Winds In Ireland

As with other aspects of Irish weather, the amount, force and frequency of winds over Ireland can vary depending on which part of the country you are located in. There may be mountainous areas which deflect or shelter certain areas of the country and other areas tend to have less wind naturally even without any natural shelter. The prevailing wind direction tends to be between the south and the west.

In Ireland, the prevailing wind speed tends to range quite a bit. For example, winds in south Leinster are often measured in the 7m.p.h. range. This is much lower than the 18m.p.h. winds that are often found in the northern part of the country.

Gales and windstorms are less frequent but are not unheard of. They tend to occur more on the coasts and in the Northern areas of the country. For example, a coastal area such as Malin Head may have more than 50 days a year of gusts. Some areas of the country along the northern and western coasts are windy enough on a continuous enough basis that wind farms located there may be able to generate substantial amounts of electricity.

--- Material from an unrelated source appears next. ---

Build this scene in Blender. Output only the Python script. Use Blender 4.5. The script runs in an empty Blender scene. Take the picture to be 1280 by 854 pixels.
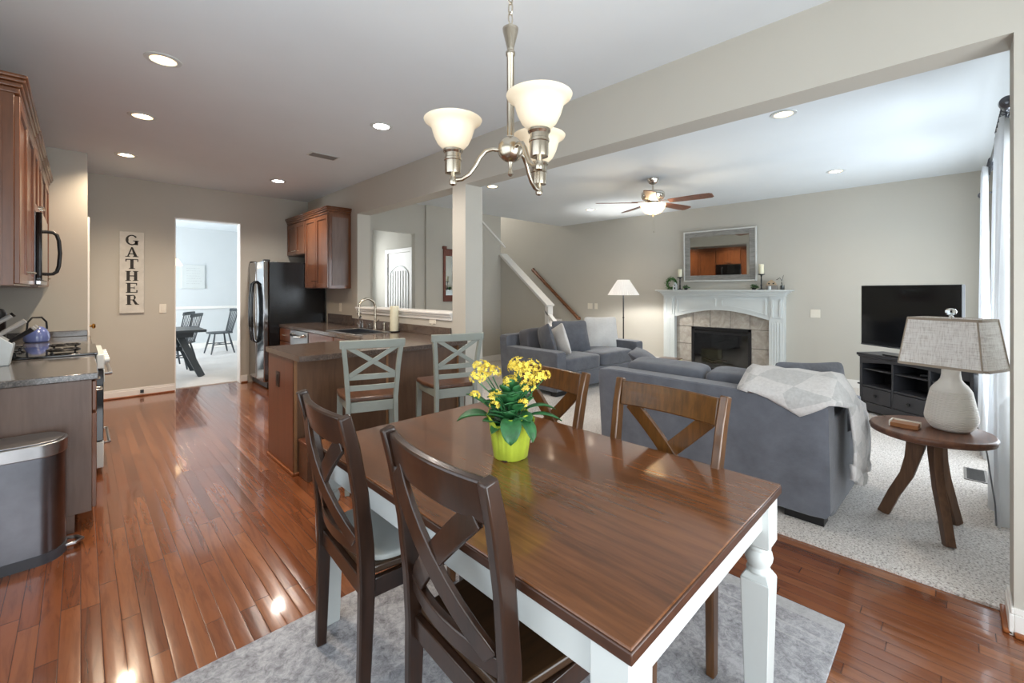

Historically Significant Storms

One of the most historically significant wind storms was known as “The Night of the Big Wind”. It occurred from the 6th to the 7th of January, 1939. The winds which occurred during this time period actually reached hurricane force and this resulted in the damage of many homes in Dublin. In fact, between one fifth and one quarter of Dublin homes were damaged in some way by these winds.

The year 1974 was also a very stormy period. Between the 11th and 12th of January, damage occurred to trees and homes. Gusts of wind were recorded at 124m.p.h. at Kilkeel, County Down. This set a record for the highest sea-level wind speed in Ireland. Over 150,000 homes lost power as a result of these winds which occurred in a number of different locations.

How Winds Are Measured

Winds have been measured according to the Beaufort scale ever since it was invented in 1806. This scale measures wind force in terms of knots, which translates into one nautical mile per hour. There may also be more modern meteorological practices used which measure the wind in metres per second. 1 metre per second equals 1.94 knots which is also equal to 2.24 miles per hour.